Nachdem die Teile gedruckt, infiltriert und verpackt waren, machten sie sich auf den Weg nach Venedig, um auf der Architekturbiennale 2021 ausgestellt zu werden. Dort setzten Ana und David die einzelnen Elemente zu einer zusammenhängenden Wand zusammen. Mit einer Länge von 1,25 Metern und einer Höhe von 2,1 Metern war sie dort bis zum 21. November zu sehen.

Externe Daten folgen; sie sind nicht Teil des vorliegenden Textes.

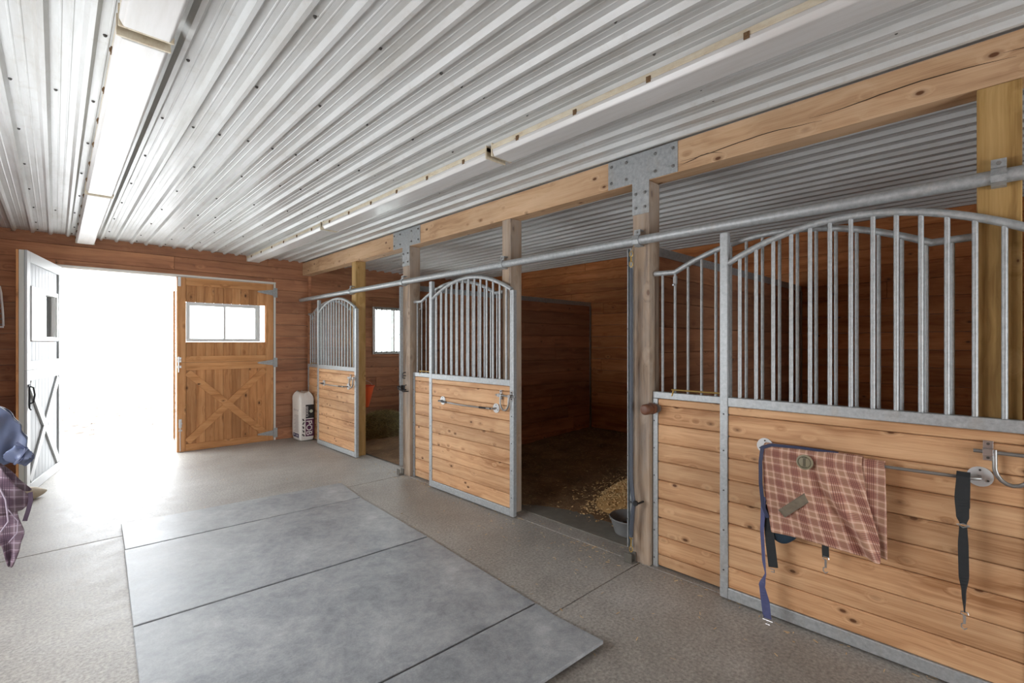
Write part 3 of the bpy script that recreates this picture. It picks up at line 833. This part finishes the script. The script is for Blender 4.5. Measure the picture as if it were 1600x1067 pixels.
def snap(b, p, s=1.0):
    """small bolt snap hanging at p"""
    x, y, z = p
    b.tube([(x, y-.012*s, z), (x, y-.010*s, z+.010*s), (x, y+.010*s, z+.010*s), (x, y+.012*s, z), (x, y, z-.006*s)], .0025*s, 7)
    b.tube([(x, y, z-.004*s), (x, y, z-.040*s)], [.0055*s, .0045*s], 8)
    b.tube([(x, y, z-.038*s), (x, y+.009*s, z-.044*s), (x, y+.010*s, z-.058*s), (x, y, z-.066*s), (x, y-.008*s, z-.058*s)], .0026*s, 7)
def cloth(rows, nu, fx, uvf=None):
    """rows: list of (param, ylo, yhi) expanded by fx(u, row) -> point"""
    b = MB(); vs = []; fs = []; nr = len(rows)
    for i, r in enumerate(rows):
        for j in range(nu+1):
            p = fx(j/nu, i, r); vs.append(p)
            if uvf: b.uv[len(vs)-1] = uvf(j/nu, i, r, p)
    for i in range(nr-1):
        for j in range(nu):
            a = i*(nu+1)+j; fs.append((a, a+1, a+nu+2, a+nu+1))
    b.add(vs, fs); return b

# plaid blanket folded over the bar of the nearest door
BX, BZ = 2.915-.070, .965            # bar position
o0 = (2.845, .69, .95)
bl = thing('horse_blanket', 'brown and rose plaid horse blanket folded over the blanket bar of the nearest stall door', 'blanket', o0)
def lerp(a, b_, t_): return a+(b_-a)*t_
def interp(tab, z):
    for (a, va), (c, vc) in zip(tab[:-1], tab[1:]):
        if (a-z)*(c-z) <= 0: return lerp(va, vc, (z-a)/(c-a) if c != a else 0)
    return tab[-1][1]
def drape(left_tab, right_tab, bot, xoff, rad, back, wr, seed, uv_shear, amp=.010):
    """front sheet + roll over the bar + back sheet"""
    path = []
    nb = 8
    for k in range(nb): path.append(('b', k/nb))
    for k in range(9): path.append(('r', k/8))
    nf = 34
    for k in range(1, nf+1): path.append(('f', k/nf))
    def fx(u, i, r):
        kind, q = r
        ztop = .965
        if kind == 'b':
            z = ztop-back*(1-q); y = lerp(left_tab[0][1], right_tab[0][1], u); x = BX+rad*.9
            x = min(x, 2.900); w = 0
        elif kind == 'r':
            a = math.pi*q; y = lerp(left_tab[0][1], right_tab[0][1], u); x = BX+math.cos(a)*rad; z = ztop+math.sin(a)*rad
            w = 0
        else:
            yl0, yr0 = left_tab[0][1], right_tab[0][1]
            zb = bot(u); z = ztop-(ztop-zb)*q
            yl = interp(left_tab, z); yr = interp(right_tab, z); y = lerp(yl, yr, u)
            x = BX-rad-xoff*q; w = min(1, q*3)
        nz = noise.noise(Vector((y*7+seed, z*2.5, seed)))*amp+noise.noise(Vector((y*16+z*6, z*9, seed+5)))*amp*.4
        x += w*(nz+wr(u, z))
        return (x-o0[0], y-o0[1], z-o0[2])
    cum = [0]
    for i in range(1, len(path)):
        step = back/nb if path[i][0] == 'b' else (math.pi*rad/8 if path[i][0] == 'r' else .47/nf)
        cum.append(cum[-1]+step)
    def uvf(u, i, r, p):
        vv = cum[i]; return (p[1] + uv_shear*max(0, vv-back-.12)*(.3+.7*u), vv+.10*uv_shear*p[1])
    return cloth(path, 46, fx, uvf)
def wr_main(u, z):
    # diagonal fold ridge running from the top right down to the middle, and soft vertical folds
    d = (u-.62)+(z-.90)*.9
    ridge = -.028*math.exp(-(d/.05)**2)+.014*math.exp(-((d+.09)/.04)**2)
    soft = -.010*math.sin(u*9+z*5)*(1 if z < .9 else .3)
    belly = -.022*math.sin(math.pi*min(1, max(0, (.965-z)/.45)))*math.sin(math.pi*u)
    return ridge+soft*.6+belly
build('folded_sheet', drape([(.999, .946), (.955, .948), (.75, .942), (.62, .915), (.40, .880)], [(.999, .50), (.955, .50), (.80, .478), (.62, .43), (.40, .415)],
      lambda u: lerp(.522, .512, u)+.012*math.sin(u*3.1), .012, .030, .16, wr_main, 3, .32), M['plaid'], bl, smooth=True, solid=.007, sub=1)
build('inner_fold', drape([(.999, .56), (.955, .56), (.4, .56)], [(.999, .415), (.955, .412), (.75, .406), (.4, .402)],
      lambda u: .545-.02*u, -.004, .020, .14, lambda u, z: .004*math.sin(u*7+z*4), 11, 0.0, .006), M['plaid'], bl, smooth=True, solid=.006, sub=1)
# navy binding down the left edge and along the top
def bpt(y, z, dx=0): return (BX-.036+dx-o0[0], y-o0[1], z-o0[2])
b = ribbon([bpt(.60, .995, .03), bpt(.76, 1.0, .01), bpt(.90, .995, -.0), bpt(.945, .975, -.006), bpt(.952, .90, -.012), bpt(.950, .78, -.016), bpt(.938, .66, -.016), bpt(.915, .60, -.014)], [.012, .014, .016, .018, .018, .018, .018, .016], [0]*8, .006)
build('navy_binding', b, M['navy'], bl, smooth=True)['label'] = 'navy edge binding'
# lining showing below on the left
b = MB()
rows = [k/10 for k in range(11)]
def fxl(u, i, r):
    y = lerp(.93, .735, u); zt = .56; zb = .565-.075*math.sin(math.pi*min(1, u*1.05+.12))
    z = lerp(.64, zb, r); return (BX-.012-.018*math.sin(math.pi*r)*math.sin(math.pi*u)-o0[0], y-o0[1], z-o0[2]-.025)
build('lining', cloth(rows, 16, fxl), M['teal_lining'], bl, smooth=True, solid=.006, sub=1)['label'] = 'dark teal lining showing below the plaid'
# left hanging straps
b = ribbon([bpt(.93, .66, .02), bpt(.922, .58, .01), bpt(.905, .45, .0), bpt(.890, .335, -.004)], [.040, .042, .046, .046], [10, 0, -15, -10], .004)
build('strap', b, M['black_web'], bl)
b = ribbon([bpt(.945, .70, .018), bpt(.947, .52, -.005), bpt(.935, .36, -.014), bpt(.925, .29, -.016), bpt(.945, .22, -.012), bpt(.928, .14, -.012), bpt(.915, .055, -.02)], [.034, .030, .026, .020, .036, .044, .046], [30, 40, 40, 60, 20, 5, 12], .004)
build('strap', b, M['violet_web'], bl)['label'] = 'blue violet hanging strap'
b = MB(); y0_, z0_ = .912, .045
for q in ((-.026, 0, .026, 0), (-.026, 0, -.024, .02), (.026, 0, .024, .02)):
    b.tube([bpt(y0_+q[0], z0_+q[1], -.02), bpt(y0_+q[2], z0_+q[3], -.02)], .003, 8)
b.tube([bpt(y0_, z0_, -.02), bpt(y0_, z0_-.02, -.022)], .003, 8); b.tube([bpt(y0_-.010, z0_-.02, -.022), bpt(y0_+.010, z0_-.02, -.022)], .003, 8)
build('buckle', b, M['steel'], bl, smooth=True)
b = MB(); b.tube([bpt(.905, .325, -.004), bpt(.885, .325, -.006), bpt(.885, .31, -.006), bpt(.90, .31, -.004)], .003, 7); build('strap_keeper', b, M['dull_steel'], bl, smooth=True)
# patch, badge
def frame_on(y, z, rot, x):
    m = Matrix.Translation((x-o0[0], y-o0[1], z-o0[2])) @ Matrix.Rotation(R(rot), 4, 'X'); return m
b = MB(); N = 12
rows = list(range(N+1))
def fxp(u, i, r):
    a = R(-44); s_ = (r/N-.5)*.175; t_ = (u-.5)*.045
    # long side rises towards the right (towards -y)
    yy = -(s_*math.cos(a)+t_*math.sin(a)); zz = -s_*math.sin(a)+t_*math.cos(a)
    return (BX-.066+.004*math.sin(r*.6)-o0[0], .778+yy-o0[1], .705+zz-o0[2])
build('leg_strap_patch', cloth(rows, 5, fxp), M['felt'], bl, smooth=True, solid=.006)['label'] = 'worn grey felt patch'
b = MB(); c0 = Vector((BX-.058-o0[0], .735-o0[1], .935-o0[2]))
b.tube([c0, c0+Vector((-.006, 0, 0)), c0+Vector((-.008, 0, 0))], [.038, .038, .034], 28); bd = build('round_badge', b, M['khaki'], bl, smooth=True)
b = MB()
b.tube([c0+Vector((-.0085, .029*math.cos(R(a)), .029*math.sin(R(a)))) for a in range(0, 361, 15)], .002, 6)
b.box(c0.x-.0105, c0.x-.008, c0.y-.006, c0.y+.006, c0.z-.020, c0.z+.020)
b.box(c0.x-.0105, c0.x-.008, c0.y-.012, c0.y+.012, c0.z+.022, c0.z+.026); b.box(c0.x-.0105, c0.x-.008, c0.y-.012, c0.y+.012, c0.z-.026, c0.z-.022)
build('badge_mark', b, M['khaki_dark'], bd)
b = ribbon([bpt(.655, .56, .02), bpt(.652, .49, .012), bpt(.650, .462, .01)], [.030, .030, .030], [0, 0, 0], .005); sn = build('snap_tab', b, M['black_web'], bl)
b = MB(); snap(b, bpt(.650, .455, .01), 1.1); build('snap_hook', b, M['steel'], bl, smooth=True)
# black strap hanging from the right end of the bar
st = thing('hanging_strap', 'long black webbing strap with metal snap hanging from the right end of the blanket bar', 'strap', (2.845, .144, .97))
b = ribbon([(.016, 0, -.14), (.016, 0, 0), (.0, 0, .018), (-.016, 0, 0), (-.017, .004, -.09), (-.016, .002, -.17), (-.016, 0, -.205)], [.040, .042, .044, .044, .048, .042, .022], [0, 0, 0, 0, 8, -10, 10], .004)
build('webbing', b, M['black_web'], st)
b = ribbon([(-.016, 0, -.212), (-.017, 0, -.30), (-.018, -.002, -.42), (-.017, -.002, -.50), (-.017, -.004, -.58)], [.026, .034, .034, .016, .014], [10, 5, -5, 35, 80], .004)
build('webbing', b, M['black_web'], st)
b = MB(); b.tube([(-.018, -.02, -.208), (-.022, 0, -.200), (-.018, .02, -.208), (-.022, 0, -.216), (-.018, -.02, -.208)], .003, 8); build('ring', b, M['steel'], st, smooth=True)
b = MB(); snap(b, (-.017, -.004, -.59), 1.0); build('snap_hook', b, M['steel'], st, smooth=True)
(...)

„Das Ziel des Projekts ist es, zu zeigen, dass eine Gebäudehülle heute mit diesen Technologien hergestellt werden kann und dass die daraus resultierende Struktur einen erheblichen Mehrwert gegenüber einer herkömmlichen Wand hat“, schließt David. „Der 3D-Druck kann der Bauindustrie einen Weg in die Zukunft weisen, um bedeutende Marktchancen für 3D-gedruckte Gebäude zu schaffen, die reich an Ausdruck und Funktion und ökologisch nachhaltig sind.“
Die Meristem-Wall ist einzigartig. Das steht fest. Sie ist einzigartig in der Art und Weise wie sie entworfen wurde, einzigartig wie sie hergestellt und nachbearbeitet wurde und einzigartig in all ihren Funktionen und Fähigkeiten. Es ist alles andere als „nur ein weiterer Druck von einer Wand“. Das ist auch der Grund, warum David und Ana die Grenzen des generativen Designs und der Additiven Fertigung in der Architektur weiter erforschen und die Meristem-Wall vielleicht sogar von einem Einzelstück zu einem Produkt entwickeln werden.